Pay­sage de deux villes

Editorial paru dans Tracés n°15-16/2014

Date de publication
21-08-2014
Revision
10-11-2015

Un geste coordonné duquel résulte deux variantes de l’expérience paysagère urbaine et périurbaine. Lausanne et Genève s’associent cet été en présentant chacune une grande manifestation paysagère : Lausanne Jardins et Genève, villes et champs. On aurait pu craindre que cette dernière-née, qui a lieu cette année pour la première fois, ne soit que la pâle copie de sa grande sœur, pionnière du genre et initiée en 1997. Il n’en est rien. Si toutes les interventions qu’elles proposent ne sont pas remarquables, les deux manifestations ont le mérite de mettre en exergue des problématiques urbaines à la fois distinctes et essentielles : à Lausanne, on s’interroge sur la manière de réinscrire le végétal dans le réseau urbain et dans le centre-ville ; à Genève, on se demande comment faire croître la ville sans faire fi de l’agriculture. 

Dans leur manifeste de 1955 Achtung : die Schweiz, Lucius Burckhardt  et Max Frisch écrivaient qu’un mètre carré de terres agricoles disparaissait toutes les trois secondes en Suisse. Selon l’Office fédéral de la statistique, les surfaces agricoles utiles (SAU) sont en constante baisse sur le territoire helvétique. Genève ne fait pas exception : durant cette dernière décennie, les SAU par habitant ont baissé de 8 % dans le canton par rapport aux dix années précédentes, en raison notamment de la croissance démographique et du besoin en logement qui conduit au mitage des terres agricoles. 

Le développement de la ville semble inéluctable, comment procéder pour qu’il ne se fasse pas au détriment de la campagne et des zones agricoles ? La première édition de Genève, villes et champs s’efforce de répondre à la question. Avec un parcours de treize interventions menant de la campagne à la ville, elle esquisse une réponse en proposant, comme Burckhardt, de se promener sur le territoire. Prenant le contre-pied de la promenade romantique, méditative, elle est censée servir de socle à la réflexion. 
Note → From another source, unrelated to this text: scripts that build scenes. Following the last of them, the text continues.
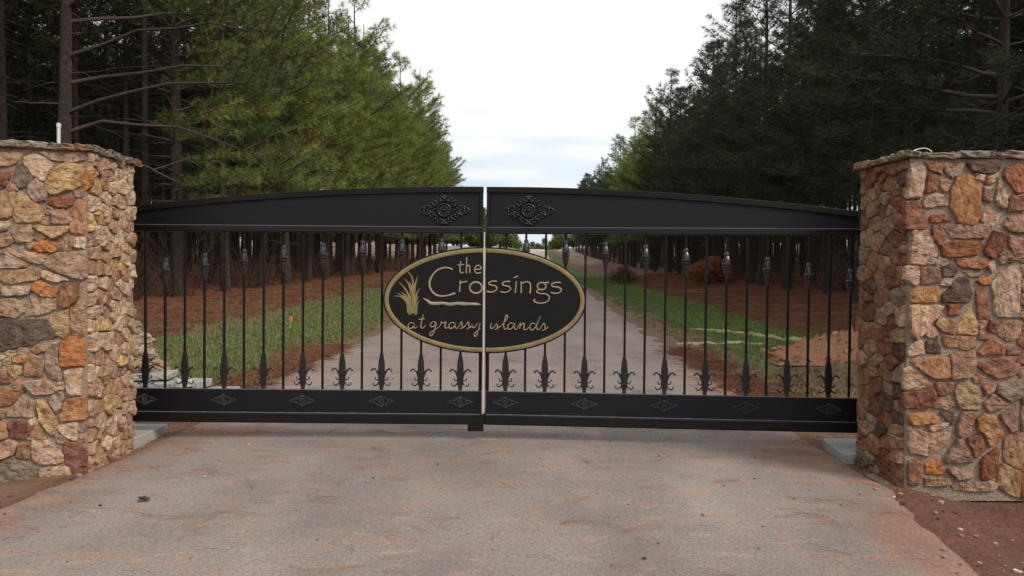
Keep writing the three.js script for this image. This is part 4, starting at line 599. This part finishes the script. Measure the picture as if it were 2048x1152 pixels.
// ------------------------------------------------------------------ grass, straw, litter
{
  const r = mulberry(19);
  const blades = (n, h, tones) => { const F = new Tris(); for (let i = 0; i < n; i++) { const a = r() * 6.283, x = gauss(r) * 0.07, z = gauss(r) * 0.07, l = h * (0.5 + r()), w = 0.0035 + r() * 0.003, bx = Math.cos(a) * l * 0.5, bz = Math.sin(a) * l * 0.5, t = tones[i % tones.length], v = 0.8 + r() * 0.5; F.tri(V(x - Math.sin(a) * w, 0, z + Math.cos(a) * w), V(x + Math.sin(a) * w, 0, z - Math.cos(a) * w), V(x + bx, l, z + bz), t.map((q) => q * v)); } return F.geo(); };
  const green = blades(24, 0.03, [[0.075, 0.14, 0.026], [0.1, 0.155, 0.032], [0.12, 0.14, 0.045]]), dry = blades(18, 0.036, [[0.19, 0.13, 0.06], [0.22, 0.15, 0.08], [0.1, 0.1, 0.035]]);
  const G = [], Y = [];
  for (let i = 0; i < 60000; i++) {
    const d = 7.4 + Math.pow(r(), 1.6) * 42, left = r() < 0.52, q0 = r() * 5.2, x = left ? edgeL(d) - 0.15 - q0 : edgeR(d) + 0.3 + q0, nz = fbm(x * 0.7, d * 0.45, 4);
    if (left) { if (x < -3.0 && d < 8.2) continue; const q = q0 + nz * 1.1; if (q > 0.3 && q < 2.3 && r() < 0.6 - 0.15 * Math.max(0, q - 1.4)) G.push([x, d]); else if (q > 0 && q < 4.4 && r() < 0.75 - q * 0.13) Y.push([x, d]); }
    else { const w = piece(d, [[8, 0.4], [12, 1.2], [20, 0.8], [40, 0.4]]), q = q0 + 0.3 + nz * 0.9; if (d > 11.5 && q > w - 0.1 && q < w + 2.1) G.push([x, d]); else if (d > 7.8 && q < w + 2.6 && r() < 0.3) Y.push([x, d]); }
  }
  for (let i = 0; i < 260; i++) Y.push([-3.2 - r() * 0.7, 3.6 + r() * 0.9]);
  const m4 = new THREE.Matrix4(), q4 = new THREE.Quaternion();
  const sow = (ge, list, name, label) => { const im = new THREE.InstancedMesh(ge, M.grass, list.length); list.forEach(([x, d], i) => im.setMatrixAt(i, m4.compose(V(x, landY(x, d) - 0.004, 6 - d), q4.setFromAxisAngle(V(0, 1, 0), r() * 6.28), V(1, 0.5 + r() * 0.9, 1).multiplyScalar(0.8 + r() * 0.6)))); im.name = name; im.castShadow = im.receiveShadow = true; scene.add(im); tag(im, label, 'grass', undefined, 'stuff'); };
  sow(green, G, 'green_grass', 'short green grass in strips along both road verges'); sow(dry, Y, 'dry_grass', 'thin faded brown grass between the verge and the pines');
  // fallen pine needles: a bundle is two or three bent needles
  const bundles = []; for (let k = 0; k < 5; k++) { const B = newB(), a0 = (r() - 0.5) * 0.5; for (let j = 0; j < 1 + (k % 3); j++) { const a = a0 + (j - 0.8) * 0.28, l = 0.11 + r() * 0.08, bend = (r() - 0.5) * 0.7, p = []; for (let i = 0; i <= 5; i++) { const t = i / 5; p.push(V(Math.cos(a + bend * t) * l * t, 0.003 + 0.012 * Math.sin(t * 3) * r(), Math.sin(a + bend * t) * l * t)); } tubeInto(B, p, p.map(() => 0.00075), 4); } bundles.push(tubeGeo(B)); }
  const w = new THREE.Group(); w.name = 'pine_needles'; scene.add(w); tag(w, 'reddish brown fallen pine needles scattered over the road', 'pine needles', undefined, 'stuff');
  const tones = [[0.24, 0.095, 0.055], [0.2, 0.08, 0.045], [0.27, 0.12, 0.07], [0.15, 0.075, 0.05], [0.24, 0.1, 0.055]];
  bundles.forEach((ge, k) => {
    const list = []; for (let i = 0; i < 150; i++) { const d = 2.6 + Math.pow(r(), 1.25) * 9, e0 = edgeL(d) + 0.05, e1 = edgeR(d) - 0.05; let t = r(); if (r() < 0.55) t = Math.pow(t, 1.9); else if (r() < 0.4) t = 1 - Math.pow(1 - t, 2); if (k === 1 && i > 90) t = r() < 0.5 ? -0.03 + 0.06 * r() : 0.97 + 0.06 * r(); const x = lerp(e0, e1, t); list.push([x, d]); }
    const im = new THREE.InstancedMesh(ge, new THREE.MeshStandardMaterial({ color: lin(...tones[k]), roughness: 0.8 }), list.length); im.name = 'needles'; im.castShadow = im.receiveShadow = true;
    list.forEach(([x, d], i) => im.setMatrixAt(i, m4.compose(V(x, rise(d) + 0.02 + 0.02 * Math.sin(Math.PI * clamp((x - edgeL(d)) / (edgeR(d) - edgeL(d)))), 6 - d), q4.setFromAxisAngle(V(0, 1, 0), (r() < 0.65 ? (r() - 0.5) * 0.9 : r() * 6.28) + (r() < 0.5 ? Math.PI : 0)), V(1, 1, 1).multiplyScalar(0.7 + r() * 0.8)))); w.add(im);
  });
  // straw on the forest floor and verges
  const mat = []; for (let i = 0; i < 46; i++) { } const Bs = newB(); for (let i = 0; i < 40; i++) { const a = r() * 6.283, l = 0.1 + r() * 0.14, x = gauss(r) * 0.22, z = gauss(r) * 0.22, y = r() * 0.035; tubeInto(Bs, [V(x, y, z), V(x + Math.cos(a) * l * 0.5, y + 0.012, z + Math.sin(a) * l * 0.5), V(x + Math.cos(a + 0.3) * l, y + 0.003, z + Math.sin(a + 0.3) * l)], [0.002, 0.002, 0.001], 3); }
  const sl = []; for (let i = 0; i < 9000; i++) { const d = 7 + Math.pow(r(), 1.5) * 40, left = r() < 0.5, o = r() < 0.1 && d < 12 ? r() * 0.5 : 2.9 + r() * 7, x = left ? edgeL(d) - o : edgeR(d) + o; sl.push([x, d]); }
  const im = new THREE.InstancedMesh(tubeGeo(Bs), M.straw, sl.length); im.name = 'pine_straw'; sl.forEach(([x, d], i) => im.setMatrixAt(i, m4.compose(V(x, landY(x, d) - 0.006, 6 - d), q4.setFromAxisAngle(V(0, 1, 0), r() * 6.28), V(1, 1, 1).multiplyScalar(0.8 + r() * 0.7)))); im.castShadow = im.receiveShadow = true; scene.add(im); tag(im, 'rust coloured pine straw under the trees and along the verges', 'pine straw', undefined, 'stuff');
}
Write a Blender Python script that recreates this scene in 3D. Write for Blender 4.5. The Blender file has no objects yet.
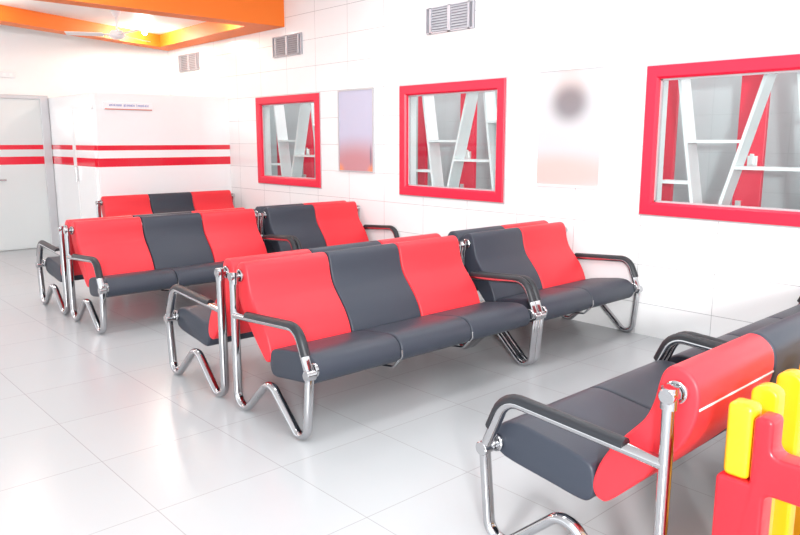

A Lausanne, la promenade est aussi de rigueur. Au moyen de la déambulation, le visiteur de la 5e édition de Lausanne Jardins a l’occasion d’éprouver la topographie accidentée de la ville. Dans la capitale vaudoise, le périmètre est plus restreint qu’à Genève : les 29 jardins de Landing ont été semés dans le centre-ville. Plutôt que de mettre en perspective le territoire lausannois, l’édition 2014 promeut le jardin-objet, veut repenser la forme du jardin et son mode de présence en ville. 

Au final, les deux manifestations paysagères empruntent des voies différentes, mais tout aussi pertinentes. L’une répare la frontière entre sa ville et sa campagne en tissant avec les liens que constitue la promenade proposée. L’autre éprouve la limite de l’objectivation des jardins, jouant avec la rhétorique contre laquelle avait été créée : le confinement du jardin.